2018/01/09

Chris Dillow: The politics of death

Chris Dillow investigates The politics of death.

Neither response, though, is what we get. Instead, when Aditya Chakrabortty said on Question Time last week that the government is “send[ing] disabled people to their deaths” the reaction was as if he’d spat in the church’s collection plate (9 mins in).

Which in a sense he had. Aditya had the bad manners to point out that politics is a matter of life and death — at least for the poor — thereby puncturing his audience’s illusion that it is just a cosy little debating game in which the only costs are that a few MPs move down the career ladder. I had hoped that the Grenfell disaster would destroy this illusion, but it seems the imbecilities of posh folk don’t die as quickly as do the poor.

Emphasis Mine

We live in a political and economic system (Capitalism) in which winners are celebrated and the losers are forgotten. Every day Capitalism exists, we are compilicit in mass murder.

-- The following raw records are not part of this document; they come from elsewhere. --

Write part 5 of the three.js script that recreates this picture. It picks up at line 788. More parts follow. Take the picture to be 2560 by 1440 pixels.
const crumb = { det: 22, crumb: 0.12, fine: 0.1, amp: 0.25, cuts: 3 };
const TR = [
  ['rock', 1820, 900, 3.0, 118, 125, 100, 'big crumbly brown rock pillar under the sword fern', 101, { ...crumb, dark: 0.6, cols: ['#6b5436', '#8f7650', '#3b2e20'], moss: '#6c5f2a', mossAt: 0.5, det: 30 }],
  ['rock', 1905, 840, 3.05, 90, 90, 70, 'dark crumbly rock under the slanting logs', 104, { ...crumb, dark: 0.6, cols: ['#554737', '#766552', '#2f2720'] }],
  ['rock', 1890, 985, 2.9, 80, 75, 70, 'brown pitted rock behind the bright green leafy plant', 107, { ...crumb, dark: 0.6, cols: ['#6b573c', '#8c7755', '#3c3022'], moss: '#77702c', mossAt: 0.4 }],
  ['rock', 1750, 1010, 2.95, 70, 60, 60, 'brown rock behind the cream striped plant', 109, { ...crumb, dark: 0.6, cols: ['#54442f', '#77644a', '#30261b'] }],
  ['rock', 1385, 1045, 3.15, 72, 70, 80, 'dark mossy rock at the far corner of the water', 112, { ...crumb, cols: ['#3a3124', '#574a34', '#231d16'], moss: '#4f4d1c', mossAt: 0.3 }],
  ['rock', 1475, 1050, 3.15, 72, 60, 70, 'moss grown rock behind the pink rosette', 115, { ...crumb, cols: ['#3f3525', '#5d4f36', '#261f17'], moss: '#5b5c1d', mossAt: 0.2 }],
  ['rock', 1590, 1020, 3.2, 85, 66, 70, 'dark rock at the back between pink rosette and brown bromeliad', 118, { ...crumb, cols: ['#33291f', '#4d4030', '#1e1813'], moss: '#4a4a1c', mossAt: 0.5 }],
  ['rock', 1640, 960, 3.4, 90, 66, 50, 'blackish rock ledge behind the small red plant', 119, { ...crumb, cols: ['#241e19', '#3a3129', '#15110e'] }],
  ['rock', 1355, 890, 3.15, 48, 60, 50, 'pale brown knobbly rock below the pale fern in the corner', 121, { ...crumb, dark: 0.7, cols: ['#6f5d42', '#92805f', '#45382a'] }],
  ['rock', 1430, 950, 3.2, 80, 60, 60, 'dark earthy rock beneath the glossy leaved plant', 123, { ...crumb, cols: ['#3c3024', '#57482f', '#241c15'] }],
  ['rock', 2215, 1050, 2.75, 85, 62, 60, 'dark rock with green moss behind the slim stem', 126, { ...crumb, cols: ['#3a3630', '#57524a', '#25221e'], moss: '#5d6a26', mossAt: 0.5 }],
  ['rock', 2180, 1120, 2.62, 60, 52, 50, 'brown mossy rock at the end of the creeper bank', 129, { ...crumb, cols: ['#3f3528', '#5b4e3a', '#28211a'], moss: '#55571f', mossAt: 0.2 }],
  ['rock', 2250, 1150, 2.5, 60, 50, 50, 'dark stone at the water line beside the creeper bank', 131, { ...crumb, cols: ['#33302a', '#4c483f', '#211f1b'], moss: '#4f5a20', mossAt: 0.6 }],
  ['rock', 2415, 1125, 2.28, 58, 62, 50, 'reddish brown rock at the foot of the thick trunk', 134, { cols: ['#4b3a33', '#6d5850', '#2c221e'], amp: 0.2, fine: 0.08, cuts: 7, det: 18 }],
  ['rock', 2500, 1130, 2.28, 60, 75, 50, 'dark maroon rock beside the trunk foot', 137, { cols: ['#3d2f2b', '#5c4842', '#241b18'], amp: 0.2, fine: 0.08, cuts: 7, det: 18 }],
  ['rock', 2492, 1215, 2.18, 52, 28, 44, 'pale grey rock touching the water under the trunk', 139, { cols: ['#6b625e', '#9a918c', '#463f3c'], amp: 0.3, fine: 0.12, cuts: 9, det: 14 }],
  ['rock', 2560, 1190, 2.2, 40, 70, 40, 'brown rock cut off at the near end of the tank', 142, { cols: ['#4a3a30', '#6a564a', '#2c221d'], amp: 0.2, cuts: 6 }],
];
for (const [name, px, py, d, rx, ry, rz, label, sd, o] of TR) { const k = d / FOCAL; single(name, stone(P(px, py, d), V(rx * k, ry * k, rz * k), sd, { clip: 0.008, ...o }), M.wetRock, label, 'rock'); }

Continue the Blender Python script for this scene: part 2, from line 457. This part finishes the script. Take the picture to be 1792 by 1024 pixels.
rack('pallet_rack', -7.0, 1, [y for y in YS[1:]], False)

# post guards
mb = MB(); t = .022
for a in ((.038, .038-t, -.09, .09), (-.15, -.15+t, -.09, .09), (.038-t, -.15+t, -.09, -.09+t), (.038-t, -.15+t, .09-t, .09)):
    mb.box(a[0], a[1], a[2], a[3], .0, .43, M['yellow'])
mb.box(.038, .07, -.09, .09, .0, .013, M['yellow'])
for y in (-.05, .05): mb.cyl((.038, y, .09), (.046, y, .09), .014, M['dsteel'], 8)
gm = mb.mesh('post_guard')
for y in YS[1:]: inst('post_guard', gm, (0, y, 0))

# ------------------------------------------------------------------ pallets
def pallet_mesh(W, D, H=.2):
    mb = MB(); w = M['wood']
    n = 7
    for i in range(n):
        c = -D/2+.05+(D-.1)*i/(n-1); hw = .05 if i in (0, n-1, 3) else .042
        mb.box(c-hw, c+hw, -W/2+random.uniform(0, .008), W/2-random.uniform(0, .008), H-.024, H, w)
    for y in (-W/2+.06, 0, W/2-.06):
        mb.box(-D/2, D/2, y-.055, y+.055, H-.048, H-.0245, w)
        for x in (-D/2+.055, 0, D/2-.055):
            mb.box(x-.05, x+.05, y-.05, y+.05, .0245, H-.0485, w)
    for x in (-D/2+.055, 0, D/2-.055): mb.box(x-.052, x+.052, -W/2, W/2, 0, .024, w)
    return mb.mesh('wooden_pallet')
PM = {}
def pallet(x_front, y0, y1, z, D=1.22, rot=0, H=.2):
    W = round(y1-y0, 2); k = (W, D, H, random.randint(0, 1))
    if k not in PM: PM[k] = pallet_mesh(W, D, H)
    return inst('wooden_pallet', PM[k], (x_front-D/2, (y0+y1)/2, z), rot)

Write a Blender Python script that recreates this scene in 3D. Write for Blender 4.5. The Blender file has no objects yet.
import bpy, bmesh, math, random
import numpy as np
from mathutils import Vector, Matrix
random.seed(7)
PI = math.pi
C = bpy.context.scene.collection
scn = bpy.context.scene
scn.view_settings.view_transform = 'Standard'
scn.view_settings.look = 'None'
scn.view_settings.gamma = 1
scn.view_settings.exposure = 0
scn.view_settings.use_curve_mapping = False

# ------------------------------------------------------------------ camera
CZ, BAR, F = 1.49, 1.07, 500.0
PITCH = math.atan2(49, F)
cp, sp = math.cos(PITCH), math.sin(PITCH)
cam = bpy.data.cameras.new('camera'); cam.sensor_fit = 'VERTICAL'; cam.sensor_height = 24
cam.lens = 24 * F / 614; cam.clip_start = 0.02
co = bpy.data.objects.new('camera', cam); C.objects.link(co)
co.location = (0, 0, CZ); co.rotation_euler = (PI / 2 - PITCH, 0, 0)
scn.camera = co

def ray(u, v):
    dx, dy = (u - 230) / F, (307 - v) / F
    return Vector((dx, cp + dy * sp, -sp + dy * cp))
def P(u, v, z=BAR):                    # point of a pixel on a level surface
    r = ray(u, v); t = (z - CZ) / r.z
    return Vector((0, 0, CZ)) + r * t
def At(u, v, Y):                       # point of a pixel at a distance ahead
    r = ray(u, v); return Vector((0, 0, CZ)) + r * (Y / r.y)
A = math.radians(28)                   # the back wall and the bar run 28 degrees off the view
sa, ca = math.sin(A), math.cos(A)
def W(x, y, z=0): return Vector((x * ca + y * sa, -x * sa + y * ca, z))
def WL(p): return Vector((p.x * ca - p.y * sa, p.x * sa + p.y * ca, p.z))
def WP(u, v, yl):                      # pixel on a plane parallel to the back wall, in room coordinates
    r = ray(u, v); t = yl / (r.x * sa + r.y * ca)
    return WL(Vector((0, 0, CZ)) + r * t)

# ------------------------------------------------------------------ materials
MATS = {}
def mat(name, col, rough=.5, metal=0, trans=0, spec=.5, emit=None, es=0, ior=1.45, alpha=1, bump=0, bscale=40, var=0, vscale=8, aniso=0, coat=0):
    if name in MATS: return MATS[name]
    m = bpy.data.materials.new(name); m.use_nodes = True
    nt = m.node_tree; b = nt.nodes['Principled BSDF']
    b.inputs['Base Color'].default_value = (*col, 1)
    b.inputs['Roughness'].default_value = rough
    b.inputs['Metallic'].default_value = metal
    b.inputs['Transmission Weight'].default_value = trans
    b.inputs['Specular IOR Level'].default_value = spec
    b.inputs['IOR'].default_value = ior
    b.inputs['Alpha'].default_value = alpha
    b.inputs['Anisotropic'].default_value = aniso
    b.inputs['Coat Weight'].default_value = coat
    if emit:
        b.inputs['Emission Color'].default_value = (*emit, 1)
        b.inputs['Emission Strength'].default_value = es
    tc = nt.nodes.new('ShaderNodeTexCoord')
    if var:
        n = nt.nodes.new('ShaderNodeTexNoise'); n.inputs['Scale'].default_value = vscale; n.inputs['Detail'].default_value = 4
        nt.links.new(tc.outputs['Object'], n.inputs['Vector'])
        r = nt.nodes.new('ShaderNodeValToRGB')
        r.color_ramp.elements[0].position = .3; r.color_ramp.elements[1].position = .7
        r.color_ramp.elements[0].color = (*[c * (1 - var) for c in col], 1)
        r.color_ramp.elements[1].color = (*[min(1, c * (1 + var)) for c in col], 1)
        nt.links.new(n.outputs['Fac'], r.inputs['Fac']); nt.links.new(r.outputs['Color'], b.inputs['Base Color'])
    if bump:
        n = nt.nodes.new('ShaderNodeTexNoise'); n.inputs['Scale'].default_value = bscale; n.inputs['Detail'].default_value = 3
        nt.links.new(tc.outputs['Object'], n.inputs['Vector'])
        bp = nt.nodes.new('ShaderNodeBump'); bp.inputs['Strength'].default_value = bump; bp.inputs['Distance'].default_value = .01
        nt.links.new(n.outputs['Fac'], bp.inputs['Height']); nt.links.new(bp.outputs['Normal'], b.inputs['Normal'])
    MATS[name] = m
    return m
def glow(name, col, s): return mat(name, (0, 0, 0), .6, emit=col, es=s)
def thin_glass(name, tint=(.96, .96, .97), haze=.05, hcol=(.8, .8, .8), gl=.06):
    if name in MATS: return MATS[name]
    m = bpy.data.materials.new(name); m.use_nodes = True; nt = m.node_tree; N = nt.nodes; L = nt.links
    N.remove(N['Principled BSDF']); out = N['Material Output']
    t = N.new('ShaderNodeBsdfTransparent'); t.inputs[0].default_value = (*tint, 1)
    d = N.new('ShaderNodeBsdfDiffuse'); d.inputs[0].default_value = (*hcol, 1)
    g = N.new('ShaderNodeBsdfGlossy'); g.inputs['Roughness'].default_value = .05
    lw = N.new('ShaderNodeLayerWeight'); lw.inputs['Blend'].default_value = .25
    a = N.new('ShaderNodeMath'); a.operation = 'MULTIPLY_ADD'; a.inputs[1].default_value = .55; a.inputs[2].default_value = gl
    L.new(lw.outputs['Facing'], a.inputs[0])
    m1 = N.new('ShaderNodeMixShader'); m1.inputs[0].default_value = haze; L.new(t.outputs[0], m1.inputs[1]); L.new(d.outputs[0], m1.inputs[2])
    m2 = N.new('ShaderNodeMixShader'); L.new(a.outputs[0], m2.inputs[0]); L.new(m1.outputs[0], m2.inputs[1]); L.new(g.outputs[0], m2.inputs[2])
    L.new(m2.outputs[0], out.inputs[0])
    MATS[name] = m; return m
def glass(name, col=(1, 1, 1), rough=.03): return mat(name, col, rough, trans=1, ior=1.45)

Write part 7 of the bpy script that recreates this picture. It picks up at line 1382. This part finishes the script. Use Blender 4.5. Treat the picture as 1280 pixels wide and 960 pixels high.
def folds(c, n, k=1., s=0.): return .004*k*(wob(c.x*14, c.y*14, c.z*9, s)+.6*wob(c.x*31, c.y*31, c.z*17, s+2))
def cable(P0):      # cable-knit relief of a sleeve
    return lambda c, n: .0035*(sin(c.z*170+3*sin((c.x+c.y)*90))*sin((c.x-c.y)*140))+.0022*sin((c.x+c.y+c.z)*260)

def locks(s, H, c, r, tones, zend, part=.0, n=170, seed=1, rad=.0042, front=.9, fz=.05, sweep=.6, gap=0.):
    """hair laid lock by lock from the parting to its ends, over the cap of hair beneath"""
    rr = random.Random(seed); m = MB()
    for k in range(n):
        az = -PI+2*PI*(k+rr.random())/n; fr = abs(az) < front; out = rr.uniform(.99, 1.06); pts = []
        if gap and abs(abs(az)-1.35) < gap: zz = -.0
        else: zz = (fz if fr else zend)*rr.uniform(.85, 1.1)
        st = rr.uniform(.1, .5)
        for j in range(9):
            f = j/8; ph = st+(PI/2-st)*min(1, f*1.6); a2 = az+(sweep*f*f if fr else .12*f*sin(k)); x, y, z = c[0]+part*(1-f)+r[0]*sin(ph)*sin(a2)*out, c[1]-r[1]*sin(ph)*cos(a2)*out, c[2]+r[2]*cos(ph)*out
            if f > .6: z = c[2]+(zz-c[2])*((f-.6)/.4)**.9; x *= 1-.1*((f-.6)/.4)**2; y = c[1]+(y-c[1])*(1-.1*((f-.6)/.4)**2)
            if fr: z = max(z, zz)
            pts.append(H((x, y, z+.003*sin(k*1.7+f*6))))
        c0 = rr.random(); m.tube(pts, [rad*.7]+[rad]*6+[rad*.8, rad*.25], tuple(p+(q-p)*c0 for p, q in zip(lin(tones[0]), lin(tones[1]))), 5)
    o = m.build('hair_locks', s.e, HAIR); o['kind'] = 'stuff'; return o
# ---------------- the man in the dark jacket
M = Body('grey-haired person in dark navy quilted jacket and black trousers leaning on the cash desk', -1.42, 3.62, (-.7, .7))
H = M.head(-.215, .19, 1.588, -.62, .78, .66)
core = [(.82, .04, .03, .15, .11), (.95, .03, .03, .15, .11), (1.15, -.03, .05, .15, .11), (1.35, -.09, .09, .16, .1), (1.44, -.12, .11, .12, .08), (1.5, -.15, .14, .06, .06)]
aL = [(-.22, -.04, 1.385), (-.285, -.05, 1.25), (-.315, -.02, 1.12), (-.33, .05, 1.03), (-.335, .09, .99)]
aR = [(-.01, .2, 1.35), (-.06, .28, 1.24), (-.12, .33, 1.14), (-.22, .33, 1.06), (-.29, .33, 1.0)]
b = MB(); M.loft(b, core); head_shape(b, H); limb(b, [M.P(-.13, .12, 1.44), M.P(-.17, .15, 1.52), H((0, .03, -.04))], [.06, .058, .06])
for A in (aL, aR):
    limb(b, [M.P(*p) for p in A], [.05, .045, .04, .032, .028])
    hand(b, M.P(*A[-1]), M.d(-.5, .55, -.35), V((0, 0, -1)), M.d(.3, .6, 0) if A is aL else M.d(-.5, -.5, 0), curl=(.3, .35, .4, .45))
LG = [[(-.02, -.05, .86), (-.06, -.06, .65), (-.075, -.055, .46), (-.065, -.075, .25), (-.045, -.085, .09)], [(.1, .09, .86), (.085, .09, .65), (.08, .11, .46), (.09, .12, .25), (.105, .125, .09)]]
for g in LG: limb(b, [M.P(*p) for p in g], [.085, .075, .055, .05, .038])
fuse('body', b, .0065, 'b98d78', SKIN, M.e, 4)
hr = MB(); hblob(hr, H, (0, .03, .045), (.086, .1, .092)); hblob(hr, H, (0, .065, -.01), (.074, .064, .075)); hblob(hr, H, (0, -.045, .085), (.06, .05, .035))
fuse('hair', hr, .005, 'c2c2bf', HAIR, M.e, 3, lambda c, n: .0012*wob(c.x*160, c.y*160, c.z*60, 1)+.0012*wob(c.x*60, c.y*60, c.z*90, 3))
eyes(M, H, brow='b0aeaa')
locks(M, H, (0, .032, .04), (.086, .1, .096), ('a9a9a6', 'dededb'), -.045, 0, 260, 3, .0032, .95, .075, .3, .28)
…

Indeed, the obliviousness of the death of poor leads the celebration of death under Fascism. As Miguel de Unamuno said:

Just now I heard a necrophilous and senseless cry: 'Long live death'. And I, who have spent my life shaping paradoxes must tell you as an expert authority, that this outlandish paradox is repellent to me. Let it be said without any slighting undetone. He is a war invalid. So was Cervantes. Unfortunately there are too many cripples in Spain now. And soon there will be even more of them if God does not come to our aid. It pains me to think that General Millan Astray should dictate the pattern of mass psychology. A cripple who lacks the greatness of Cervantes is wont to seek ominous relief in causing mutilation around him. General Millan Astray would like to create Spain anew, a negative creation in his own image and likeness; for that reason he wishes to see Spain crippled as he unwittingly made clear.